## Work required:
Quote every line as given.

## Material:

#####

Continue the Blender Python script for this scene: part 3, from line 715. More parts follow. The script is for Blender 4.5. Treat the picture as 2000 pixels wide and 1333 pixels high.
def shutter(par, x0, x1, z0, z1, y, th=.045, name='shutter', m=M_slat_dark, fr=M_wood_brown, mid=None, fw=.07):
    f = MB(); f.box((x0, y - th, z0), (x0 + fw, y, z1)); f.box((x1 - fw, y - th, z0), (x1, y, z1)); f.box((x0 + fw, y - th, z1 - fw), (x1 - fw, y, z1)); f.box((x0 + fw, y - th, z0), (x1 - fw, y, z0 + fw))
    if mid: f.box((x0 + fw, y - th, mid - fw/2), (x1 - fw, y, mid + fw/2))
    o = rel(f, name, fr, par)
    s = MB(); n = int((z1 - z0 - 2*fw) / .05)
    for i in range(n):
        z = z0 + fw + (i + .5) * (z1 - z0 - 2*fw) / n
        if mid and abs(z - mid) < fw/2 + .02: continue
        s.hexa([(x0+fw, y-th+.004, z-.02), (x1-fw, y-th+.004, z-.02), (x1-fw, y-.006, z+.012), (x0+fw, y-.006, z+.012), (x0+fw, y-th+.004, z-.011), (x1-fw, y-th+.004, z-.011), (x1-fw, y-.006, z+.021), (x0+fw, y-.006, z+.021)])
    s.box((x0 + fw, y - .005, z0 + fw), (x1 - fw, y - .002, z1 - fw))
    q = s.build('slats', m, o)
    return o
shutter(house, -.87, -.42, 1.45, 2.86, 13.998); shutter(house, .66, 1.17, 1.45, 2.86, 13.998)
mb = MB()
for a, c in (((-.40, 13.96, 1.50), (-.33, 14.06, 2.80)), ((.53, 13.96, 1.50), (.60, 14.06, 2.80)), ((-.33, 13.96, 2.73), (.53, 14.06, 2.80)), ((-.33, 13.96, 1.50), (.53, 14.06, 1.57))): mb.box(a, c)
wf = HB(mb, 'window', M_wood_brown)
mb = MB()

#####

## Task result:
Continue the Blender Python script for this scene: part 3, from line 715. More parts follow. The script is for Blender 4.5. Treat the picture as 2000 pixels wide and 1333 pixels high.
def shutter(par, x0, x1, z0, z1, y, th=.045, name='shutter', m=M_slat_dark, fr=M_wood_brown, mid=None, fw=.07):
    f = MB(); f.box((x0, y - th, z0), (x0 + fw, y, z1)); f.box((x1 - fw, y - th, z0), (x1, y, z1)); f.box((x0 + fw, y - th, z1 - fw), (x1 - fw, y, z1)); f.box((x0 + fw, y - th, z0), (x1 - fw, y, z0 + fw))
    if mid: f.box((x0 + fw, y - th, mid - fw/2), (x1 - fw, y, mid + fw/2))
    o = rel(f, name, fr, par)
    s = MB(); n = int((z1 - z0 - 2*fw) / .05)
    for i in range(n):
        z = z0 + fw + (i + .5) * (z1 - z0 - 2*fw) / n
        if mid and abs(z - mid) < fw/2 + .02: continue
        s.hexa([(x0+fw, y-th+.004, z-.02), (x1-fw, y-th+.004, z-.02), (x1-fw, y-.006, z+.012), (x0+fw, y-.006, z+.012), (x0+fw, y-th+.004, z-.011), (x1-fw, y-th+.004, z-.011), (x1-fw, y-.006, z+.021), (x0+fw, y-.006, z+.021)])
    s.box((x0 + fw, y - .005, z0 + fw), (x1 - fw, y - .002, z1 - fw))
    q = s.build('slats', m, o)
    return o
shutter(house, -.87, -.42, 1.45, 2.86, 13.998); shutter(house, .66, 1.17, 1.45, 2.86, 13.998)
mb = MB()
for a, c in (((-.40, 13.96, 1.50), (-.33, 14.06, 2.80)), ((.53, 13.96, 1.50), (.60, 14.06, 2.80)), ((-.33, 13.96, 2.73), (.53, 14.06, 2.80)), ((-.33, 13.96, 1.50), (.53, 14.06, 1.57))): mb.box(a, c)
wf = HB(mb, 'window', M_wood_brown)
mb = MB()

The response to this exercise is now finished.